Conservatives (and other foes of the Left) want someone to fight back against the Left, and those people are hard to find among our elected representatives (folks who I labeled the Vast Right Wing Complacency). They get excited when they see someone who appears to be fighting. But sometimes they fail to discern what ever successful boxer knows, the difference between fighting and lashing out. Fighting exposes and/or counters the opposition's efforts. Lashing out is just an emotional vent (not necessarily an angry one, as Coulter illustrates).

Many are also enraged by the perception that Rush conceded something to his foes. He did no such thing. He conceded to a principle that scarcely any prominent figures on the Left support. Do a Google search on the phrase "civility bullshit" for relevant articles. Scour the Internet and see how hard it is to find examples of lefty opposition to the celebrations of Andrew Breitbart's death.

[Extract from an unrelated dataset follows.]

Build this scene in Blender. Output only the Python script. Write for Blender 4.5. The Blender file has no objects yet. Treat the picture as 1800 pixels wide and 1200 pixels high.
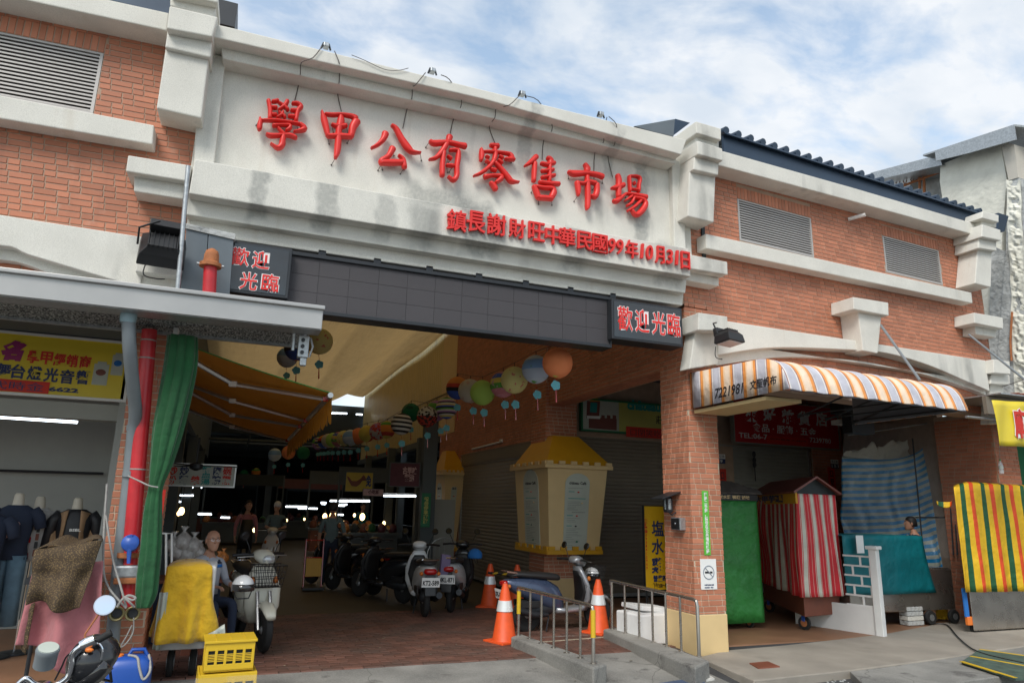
import bpy, bmesh, math, random
from mathutils import Vector, Matrix, noise
random.seed(7)
sc = bpy.context.scene
COL = sc.collection
def V(*a): return Vector(a[0] if len(a) == 1 else a)
# ------------------------------------------------------------------ camera
CAM = V(0, 0, 1.65)
CR = V(0.9289, -0.3699, 0.02098); CF = V(0.35373, 0.90585, 0.23266)
_y, _p, _r = math.radians(21.32919326), math.radians(13.45461853), math.radians(1.23612861)
FPX = 1217.637
CF = V(math.sin(_y)*math.cos(_p), math.cos(_y)*math.cos(_p), math.sin(_p))
_r0 = V(math.cos(_y), -math.sin(_y), 0); _u0 = _r0.cross(CF)
CR = _r0*math.cos(_r) + _u0*math.sin(_r); CU = _u0*math.cos(_r) - _r0*math.sin(_r)
cd = bpy.data.cameras.new('camera'); cam = bpy.data.objects.new('camera', cd); COL.objects.link(cam)
cd.sensor_fit = 'HORIZONTAL'; cd.sensor_width = 36; cd.lens = 36*FPX/1800; cd.clip_end = 2000; cd.clip_start = .05
cam.matrix_world = Matrix(((CR.x, CU.x, -CF.x, CAM.x), (CR.y, CU.y, -CF.y, CAM.y), (CR.z, CU.z, -CF.z, CAM.z), (0, 0, 0, 1)))
sc.camera = cam
sc.view_settings.view_transform = 'Standard'; sc.view_settings.look = 'None'
sc.view_settings.exposure = 0.52; sc.view_settings.gamma = 1.0
try: sc.view_settings.use_curve_mapping = False
except Exception: pass
sc.cycles.max_bounces = 6; sc.cycles.diffuse_bounces = 4; sc.cycles.transparent_max_bounces = 8
# ------------------------------------------------------------------ sky and sun
SUN_EL, SUN_AZ = math.radians(46), math.radians(219)     # azimuth clockwise from +Y: sun behind the viewer's left shoulder
w = bpy.data.worlds.new('World'); sc.world = w; w.use_nodes = True
nt = w.node_tree; nt.nodes.clear()
def wn(t, **k):
    n = nt.nodes.new(t)
    for a, b in k.items(): setattr(n, a, b)
    return n
out = wn('ShaderNodeOutputWorld'); bg = wn('ShaderNodeBackground'); bg.inputs[1].default_value = 0.108
sky = wn('ShaderNodeTexSky', sky_type='NISHITA'); sky.sun_disc = False; sky.sun_elevation = SUN_EL; sky.sun_rotation = SUN_AZ
tc = wn('ShaderNodeTexCoord'); sep = wn('ShaderNodeSeparateXYZ'); nt.links.new(tc.outputs['Generated'], sep.inputs[0])
zz = wn('ShaderNodeMath', operation='MAXIMUM'); nt.links.new(sep.outputs[2], zz.inputs[0]); zz.inputs[1].default_value = .05
zp = wn('ShaderNodeMath', operation='ADD'); nt.links.new(zz.outputs[0], zp.inputs[0]); zp.inputs[1].default_value = .25
dv = wn('ShaderNodeVectorMath', operation='DIVIDE'); nt.links.new(tc.outputs['Generated'], dv.inputs[0])
cmb = wn('ShaderNodeCombineXYZ')
for i in range(3): nt.links.new(zp.outputs[0], cmb.inputs[i])
nt.links.new(cmb.outputs[0], dv.inputs[1])
mp = wn('ShaderNodeMapping'); mp.inputs['Rotation'].default_value = (0, 0, .5); mp.inputs['Scale'].default_value = (1.0, 1.5, 1); mp.inputs['Location'].default_value = (3.1, 1.7, 0)
nt.links.new(dv.outputs[0], mp.inputs[0])
n1 = wn('ShaderNodeTexNoise'); n1.inputs['Scale'].default_value = 3.6; n1.inputs['Detail'].default_value = 9; n1.inputs['Roughness'].default_value = .56; n1.inputs['Distortion'].default_value = .25
nt.links.new(mp.outputs[0], n1.inputs['Vector'])
cr = wn('ShaderNodeValToRGB'); cr.color_ramp.elements[0].position = .37; cr.color_ramp.elements[0].color = (.30, .30, .30, 1); cr.color_ramp.elements[1].position = .53; cr.color_ramp.elements[1].color = (.97, .97, .97, 1)
nt.links.new(n1.outputs[0], cr.inputs[0])
n2 = wn('ShaderNodeTexNoise'); n2.inputs['Scale'].default_value = 5; n2.inputs['Detail'].default_value = 8; nt.links.new(mp.outputs[0], n2.inputs['Vector'])
cc = wn('ShaderNodeMix', data_type='RGBA'); cc.inputs[6].default_value = (4.7, 5.2, 5.8, 1); cc.inputs[7].default_value = (6.0, 6.2, 6.45, 1)
cr2 = wn('ShaderNodeValToRGB'); cr2.color_ramp.elements[0].position = .35; cr2.color_ramp.elements[1].position = .6
nt.links.new(n2.outputs[0], cr2.inputs[0]); nt.links.new(cr2.outputs[0], cc.inputs[0])
ss = wn('ShaderNodeVectorMath', operation='MULTIPLY'); nt.links.new(sky.outputs[0], ss.inputs[0]); ss.inputs[1].default_value = (1.75, 1.9, 1.75)
mx = wn('ShaderNodeMix', data_type='RGBA'); nt.links.new(cr.outputs[0], mx.inputs[0]); nt.links.new(ss.outputs[0], mx.inputs[6]); nt.links.new(cc.outputs[2], mx.inputs[7])
nt.links.new(mx.outputs[2], bg.inputs[0]); nt.links.new(bg.outputs[0], out.inputs[0])
sd = bpy.data.lights.new('sun', 'SUN'); sd.energy = 1.85; sd.angle = math.radians(24); sd.color = (1, .96, .9)
so = bpy.data.objects.new('sun', sd); COL.objects.link(so)
sdir = V(math.sin(SUN_AZ)*math.cos(SUN_EL), math.cos(SUN_AZ)*math.cos(SUN_EL), math.sin(SUN_EL))
so.rotation_euler = sdir.to_track_quat('Z', 'Y').to_euler(); so.location = sdir*40

# ------------------------------------------------------------------ helpers: rays and frames
def ray(x, y): return CR*((x-900)/FPX) - CU*((y-600)/FPX) + CF
def at(x, y, X=None, Y=None, Z=None):
    d = ray(x, y)
    t = (X-CAM.x)/d.x if X is not None else (Y-CAM.y)/d.y if Y is not None else (Z-CAM.z)/d.z
    return CAM + d*t
class Frame:
    def __init__(s, o, d, n, up=(0, 0, 1)): s.o = V(o); s.d = V(d).normalized(); s.n = V(n).normalized(); s.up = V(up).normalized()
    def pt(s, u, v, off=0): return s.o + s.d*u + s.up*v + s.n*off
    def px(s, x, y, off=0):
        r = ray(x, y); o = s.o + s.n*off; t = (o-CAM).dot(s.n)/r.dot(s.n); p = CAM + r*t - s.o
        return p.dot(s.d), p.dot(s.up)
def vframe(o, deg): a = math.radians(deg); return Frame(o, (math.cos(a), math.sin(a), 0), (math.sin(a), -math.cos(a), 0))
FY = 7.456
C = vframe((0, FY, 0), 0); RW = vframe((5.36, FY, 0), 3.98); LW = vframe((-.6, FY, 0), -1.7)
XW = Frame((5.42, 0, 0), (0, 1, 0), (-1, 0, 0))      # passage's right wall, looks towards -X ; u = world Y
# ------------------------------------------------------------------ helpers: meshes and objects
WL = {}
class M:
    def __init__(s): s.v = []; s.f = []; s.m = []; s.r = []; s.uv = []
    def add(s, vs, fs, mi=0, r=0.0):
        b = len(s.v); s.v += [V(p) for p in vs]; s.f += [tuple(b+i for i in f) for f in fs]; s.m += [mi]*len(fs); s.r += [r]*len(fs); return s
    def box(s, c, d, R=None, mi=0, r=0.0):
        c = V(c); h = [x/2 for x in d]
        vs = [V(i*h[0], j*h[1], k*h[2]) for i in (-1, 1) for j in (-1, 1) for k in (-1, 1)]
        if R: vs = [R @ p for p in vs]
        return s.add([c+p for p in vs], [(0, 1, 3, 2), (4, 6, 7, 5), (0, 4, 5, 1), (2, 3, 7, 6), (0, 2, 6, 4), (1, 5, 7, 3)], mi, r)
    def b2(s, a, b, mi=0): a, b = V(a), V(b); return s.box((a+b)/2, [abs(x) for x in (b-a)], None, mi)
    def prism(s, P, vec, mi=0, back=None):
        n = len(P); P = [V(p) for p in P]; Q = [V(p) for p in back] if back else [p+V(vec) for p in P]
        return s.add(P+Q, [tuple(range(n)), tuple(range(2*n-1, n-1, -1))]+[(i, n+i, n+(i+1) % n, (i+1) % n) for i in range(n)], mi)
    def fb(s, F, u0, v0, u1, v1, f, b, mi=0, r=0.0):      # box on a frame
        P = [F.pt(u, v, o) for o in (b, f) for v in (v0, v1) for u in (u0, u1)]
        return s.add(P, [(0, 2, 3, 1), (4, 5, 7, 6), (0, 1, 5, 4), (2, 6, 7, 3), (0, 4, 6, 2), (1, 3, 7, 5)], mi, r)
    def rings(s, R, cap=True, closed=False, mi=0):
        n = len(R[0]); vs = [p for r in R for p in r]; fs = []
        K = len(R) if closed else len(R)-1
        for i in range(K):
            a, b = i*n, ((i+1) % len(R))*n
            fs += [(a+j, a+(j+1) % n, b+(j+1) % n, b+j) for j in range(n)]
        if cap and not closed: fs += [tuple(range(n-1, -1, -1)), tuple((len(R)-1)*n+j for j in range(n))]
        return s.add(vs, fs, mi)
    def tube(s, P, r, n=8, cap=True, closed=False, mi=0, flat=None):
        P = [V(p) for p in P]; K = len(P); R = []
        t0 = (P[1]-P[0]).normalized(); ref = V(0, 0, 1) if abs(t0.z) < .9 else V(0, 1, 0)
        a = t0.cross(ref).normalized()
        for i in range(K):
            t = ((P[(i+1) % K]-P[i-1]) if closed else (P[min(i+1, K-1)]-P[max(i-1, 0)]))
            if t.length < 1e-9: t = t0
            t.normalize(); a = (a - t*a.dot(t))
            if a.length < 1e-6: a = t.cross(V(0.3, .5, .8))
            a.normalize(); b = t.cross(a)
            rr = r[i] if isinstance(r, (list, tuple)) else r
            R.append([P[i] + a*math.cos(k*2*math.pi/n)*rr + b*math.sin(k*2*math.pi/n)*rr for k in range(n)])
        return s.rings(R, cap, closed, mi)
    def lathe(s, prof, c=(0, 0, 0), ax=(0, 0, 1), n=16, mi=0, ang=2*math.pi):
        c = V(c); ax = V(ax).normalized(); a = ax.orthogonal().normalized(); b = ax.cross(a)
        return s.rings([[c + ax*h + (a*math.cos(k*2*math.pi/n) + b*math.sin(k*2*math.pi/n))*max(r, 1e-4) for k in range(n)] for r, h in prof], True, False, mi)
    def loft(s, secs, ax='x', n=14, e=2.4, mi=0, R=None, o=(0, 0, 0)):   # secs: (pos, c1, c2, half1, half2) superellipse sections along ax
        rs = []; o = V(o)
        for p, c1, c2, h1, h2 in secs:
            ring = []
            for k in range(n):
                t = 2*math.pi*k/n; x = math.copysign(abs(math.cos(t))**(2/e), math.cos(t))*h1+c1; y = math.copysign(abs(math.sin(t))**(2/e), math.sin(t))*h2+c2
                q = V(p, x, y) if ax == 'x' else V(x, p, y) if ax == 'y' else V(x, y, p)
                ring.append(o + (R @ q if R else q))
            rs.append(ring)
        return s.rings(rs, True, False, mi)
    def ball(s, c, r, n=12, k=8, mi=0):
        r = V(r) if not isinstance(r, (int, float)) else V(r, r, r); c = V(c)
        return s.rings([[c + V(r.x*math.sin(max(.03, min(math.pi-.03, math.pi*j/k)))*math.cos(2*math.pi*i/n), r.y*math.sin(max(.03, min(math.pi-.03, math.pi*j/k)))*math.sin(2*math.pi*i/n), -r.z*math.cos(math.pi*j/k)) for i in range(n)] for j in range(k+1)], True, False, mi)
    def sheet(s, f, nu, nv, mi=0, uv=None):
        if uv: s.uv += [uv(i/nu, j/nv) for j in range(nv+1) for i in range(nu+1)]
        g = [[V(f(i/nu, j/nv)) for i in range(nu+1)] for j in range(nv+1)]
        vs = [p for r in g for p in r]; W = nu+1
        return s.add(vs, [(j*W+i, j*W+i+1, (j+1)*W+i+1, (j+1)*W+i) for j in range(nv) for i in range(nu)], mi)
    def xf(s, Mx): s.v = [Mx @ p for p in s.v]; return s
    def obj(s, name, mat, parent=None, smooth=False, bevel=0, solid=0, org=None, sub=0):
        me = bpy.data.meshes.new(name)
        xs = [p.x for p in s.v]; ys = [p.y for p in s.v]; zs = [p.z for p in s.v]
        o = V(org) if org is not None else V((min(xs)+max(xs))/2, (min(ys)+max(ys))/2, min(zs))
        me.from_pydata([p-o for p in s.v], [], s.f)
        mats = mat if isinstance(mat, (list, tuple)) else [mat]
        for m in mats: me.materials.append(m)
        if len(mats) > 1: me.polygons.foreach_set('material_index', s.m)
        if any(s.r):
            a = me.attributes.new('rnd', 'FLOAT', 'FACE'); a.data.foreach_set('value', s.r)
        if s.uv:
            l = me.uv_layers.new(name='UVMap'); l.data.foreach_set('uv', [c for q in me.loops for c in s.uv[q.vertex_index]])
        me.validate()
        bm = bmesh.new(); bm.from_mesh(me)
        if not solid: bmesh.ops.recalc_face_normals(bm, faces=bm.faces)
        bm.to_mesh(me); bm.free()
        if smooth:
            me.polygons.foreach_set('use_smooth', [True]*len(me.polygons))
            if smooth != 2:
                try: me.set_sharp_from_angle(angle=math.radians(40))
                except Exception: pass
        ob = bpy.data.objects.new(name, me); COL.objects.link(ob)
        place(ob, o, parent)
        if solid:
            md = ob.modifiers.new('s', 'SOLIDIFY'); md.thickness = solid; md.offset = 0
        if bevel:
            md = ob.modifiers.new('b', 'BEVEL'); md.width = bevel; md.segments = 2; md.limit_method = 'ANGLE'; md.angle_limit = math.radians(40); md.harden_normals = False
        if sub:
            md = ob.modifiers.new('u', 'SUBSURF'); md.levels = sub; md.render_levels = sub
        return ob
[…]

One thing we need to remind ourselves is that when people battle over politics the combatants aren't the only ones watching. Rush's apology serves not only principle, and his side's moral authority to criticize the incivility that dominates the Left, but also it benefits the unconverted. Rush's powers of persuasion have changed a lot of minds over the years. That ability diminishes if he abandons principle, and the impressions of conservatives and conservatism among the unconverted suffers.